I didn’t understand what made her cry so much, so bad. She cried and cried, till her eyes dried up and fell to sleep. Then I got up to stroke her feet so that she would get some respite, some rest.

While stroking her feet, I saw a newspaper in her hands. I was shocked to see our picture in it. It showed us receiving that ration and clothes as charity from you!

Now, I understood why my mother was crying like a baby.

Last year, the same thing had happened. Similar pictures had become our source of humiliation in our locality. Locals taunted and made great fun of us. When we put up those Eid charity dresses, everyone teased us by calling us “beggars”!

My mother was looked down upon in our locality.

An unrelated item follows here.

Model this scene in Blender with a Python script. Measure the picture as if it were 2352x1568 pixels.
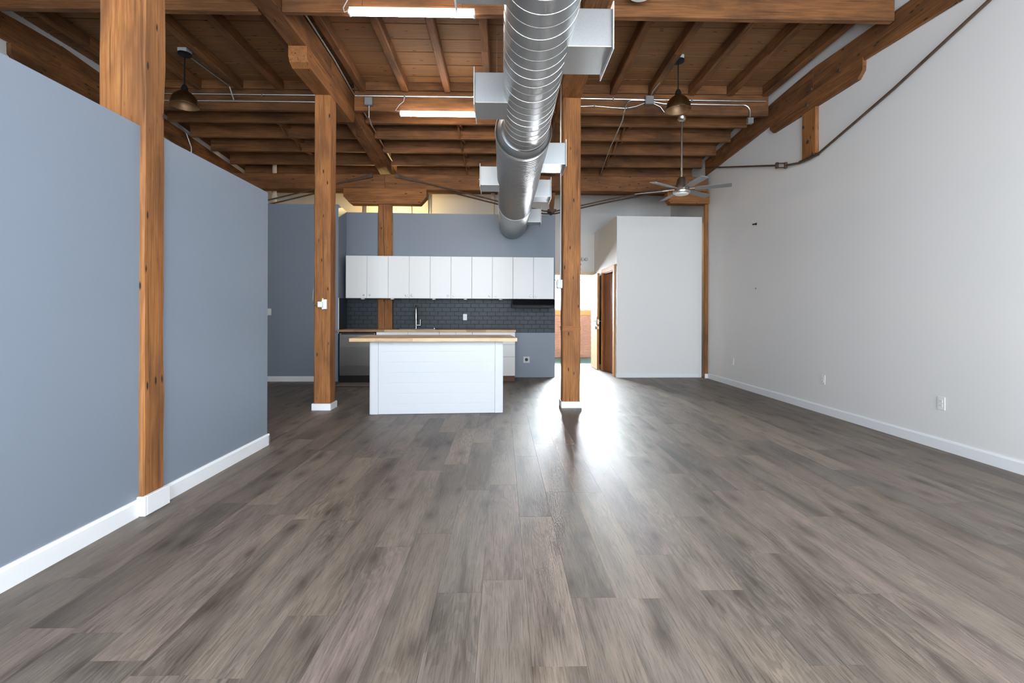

Uncle, I am requesting you to take back your ration and dresses. I love my Ami very much. I can’t withstand tears in her eyes and cannot become the reason for her trouble.

By the way, we poor people have no Eid.

There is another request. Please don’t publish those pictures in newspapers whenever you help any poor people. You don’t have any idea how it dooms those poor souls. Even the blood relations look down upon them.

Thing is, you have no ability in it if Allah has given you wealth. And surely, it is no fault of ours, if we are poor.

May Allah keep everyone happy!

Ameen.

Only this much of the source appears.